[STATED EXERCISE] Type out the data exactly as given. Skip any image.

[SOURCE DATA]
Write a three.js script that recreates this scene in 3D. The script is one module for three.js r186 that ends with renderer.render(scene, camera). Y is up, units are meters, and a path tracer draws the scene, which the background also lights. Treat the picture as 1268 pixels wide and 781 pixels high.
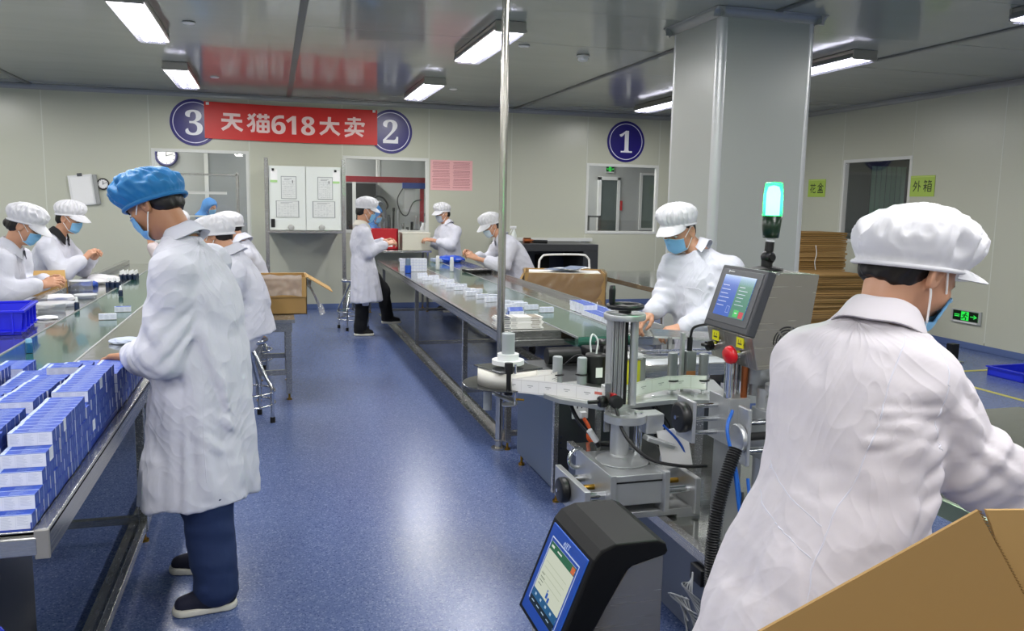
import * as THREE from 'three';
import { RoundedBoxGeometry } from 'three/addons/geometries/RoundedBoxGeometry.js';
import { mergeGeometries, mergeVertices } from 'three/addons/utils/BufferGeometryUtils.js';
import { ImprovedNoise } from 'three/addons/math/ImprovedNoise.js';
import { RectAreaLightUniformsLib } from 'three/addons/lights/RectAreaLightUniformsLib.js';

// ---------------------------------------------------------------- camera, exposure, light levels
const scene = new THREE.Scene();
scene.background = new THREE.Color(0x050505);
const camera = new THREE.PerspectiveCamera(41.786, 1268 / 781, 0.05, 60);
{
  const yaw = 0.282365, pitch = 0.135071, roll = 0.018083;            // looks right, down, tilted a degree
  const f = new THREE.Vector3(Math.sin(yaw) * Math.cos(pitch), -Math.sin(pitch), -Math.cos(yaw) * Math.cos(pitch));
  const r = new THREE.Vector3(Math.cos(yaw), 0, Math.sin(yaw)), u = new THREE.Vector3().crossVectors(r, f);
  const r2 = r.clone().multiplyScalar(Math.cos(roll)).addScaledVector(u, Math.sin(roll));
  const u2 = u.clone().multiplyScalar(Math.cos(roll)).addScaledVector(r, -Math.sin(roll));
  camera.quaternion.setFromRotationMatrix(new THREE.Matrix4().makeBasis(r2, u2, f.clone().negate()));
  camera.position.set(0, 1.57, 0);
}
const renderer = new THREE.WebGLRenderer({ antialias: true });
renderer.toneMapping = THREE.LinearToneMapping;
renderer.toneMappingExposure = 1.0;
renderer.shadowMap.enabled = true;
RectAreaLightUniformsLib.init();
const TUBE_LIGHT = 42, TUBE_GLOW = 8, TUBE_COLOR = new THREE.Color(1.0, 0.985, 0.95);   // ceiling fittings

// ---------------------------------------------------------------- helpers
const names = new Map();
function numbered(n) { const k = names.get(n) || 0; names.set(n, k + 1); return k ? n + '_' + String(k).padStart(3, '0') : n; }
const V = (x, y, z) => new THREE.Vector3(x, y, z);
const A3 = (v) => [v.x, v.y, v.z];
function rng(s) { return () => { s = (s + 0x6d2b79f5) | 0; let t = Math.imul(s ^ (s >>> 15), 1 | s); t = (t + Math.imul(t ^ (t >>> 7), 61 | t)) ^ t; return ((t ^ (t >>> 14)) >>> 0) / 4294967296; }; }
const PN = new ImprovedNoise(), noise = (x, y, z) => PN.noise(x + 31.7, y + 17.3, z + 53.1);
const clamp = (x, a, b) => (x < a ? a : x > b ? b : x), mix = (a, b, t) => a + (b - a) * t, sstep = (a, b, x) => { const t = clamp((x - a) / (b - a), 0, 1); return t * t * (3 - 2 * t); };
function shade(o) { o.castShadow = o.receiveShadow = true; return o; }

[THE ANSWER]
Write a three.js script that recreates this scene in 3D. The script is one module for three.js r186 that ends with renderer.render(scene, camera). Y is up, units are meters, and a path tracer draws the scene, which the background also lights. Treat the picture as 1268 pixels wide and 781 pixels high.
import * as THREE from 'three';
import { RoundedBoxGeometry } from 'three/addons/geometries/RoundedBoxGeometry.js';
import { mergeGeometries, mergeVertices } from 'three/addons/utils/BufferGeometryUtils.js';
import { ImprovedNoise } from 'three/addons/math/ImprovedNoise.js';
import { RectAreaLightUniformsLib } from 'three/addons/lights/RectAreaLightUniformsLib.js';

// ---------------------------------------------------------------- camera, exposure, light levels
const scene = new THREE.Scene();
scene.background = new THREE.Color(0x050505);
const camera = new THREE.PerspectiveCamera(41.786, 1268 / 781, 0.05, 60);
{
  const yaw = 0.282365, pitch = 0.135071, roll = 0.018083;            // looks right, down, tilted a degree
  const f = new THREE.Vector3(Math.sin(yaw) * Math.cos(pitch), -Math.sin(pitch), -Math.cos(yaw) * Math.cos(pitch));
  const r = new THREE.Vector3(Math.cos(yaw), 0, Math.sin(yaw)), u = new THREE.Vector3().crossVectors(r, f);
  const r2 = r.clone().multiplyScalar(Math.cos(roll)).addScaledVector(u, Math.sin(roll));
  const u2 = u.clone().multiplyScalar(Math.cos(roll)).addScaledVector(r, -Math.sin(roll));
  camera.quaternion.setFromRotationMatrix(new THREE.Matrix4().makeBasis(r2, u2, f.clone().negate()));
  camera.position.set(0, 1.57, 0);
}
const renderer = new THREE.WebGLRenderer({ antialias: true });
renderer.toneMapping = THREE.LinearToneMapping;
renderer.toneMappingExposure = 1.0;
renderer.shadowMap.enabled = true;
RectAreaLightUniformsLib.init();
const TUBE_LIGHT = 42, TUBE_GLOW = 8, TUBE_COLOR = new THREE.Color(1.0, 0.985, 0.95);   // ceiling fittings

// ---------------------------------------------------------------- helpers
const names = new Map();
function numbered(n) { const k = names.get(n) || 0; names.set(n, k + 1); return k ? n + '_' + String(k).padStart(3, '0') : n; }
const V = (x, y, z) => new THREE.Vector3(x, y, z);
const A3 = (v) => [v.x, v.y, v.z];
function rng(s) { return () => { s = (s + 0x6d2b79f5) | 0; let t = Math.imul(s ^ (s >>> 15), 1 | s); t = (t + Math.imul(t ^ (t >>> 7), 61 | t)) ^ t; return ((t ^ (t >>> 14)) >>> 0) / 4294967296; }; }
const PN = new ImprovedNoise(), noise = (x, y, z) => PN.noise(x + 31.7, y + 17.3, z + 53.1);
const clamp = (x, a, b) => (x < a ? a : x > b ? b : x), mix = (a, b, t) => a + (b - a) * t, sstep = (a, b, x) => { const t = clamp((x - a) / (b - a), 0, 1); return t * t * (3 - 2 * t); };
function shade(o) { o.castShadow = o.receiveShadow = true; return o; }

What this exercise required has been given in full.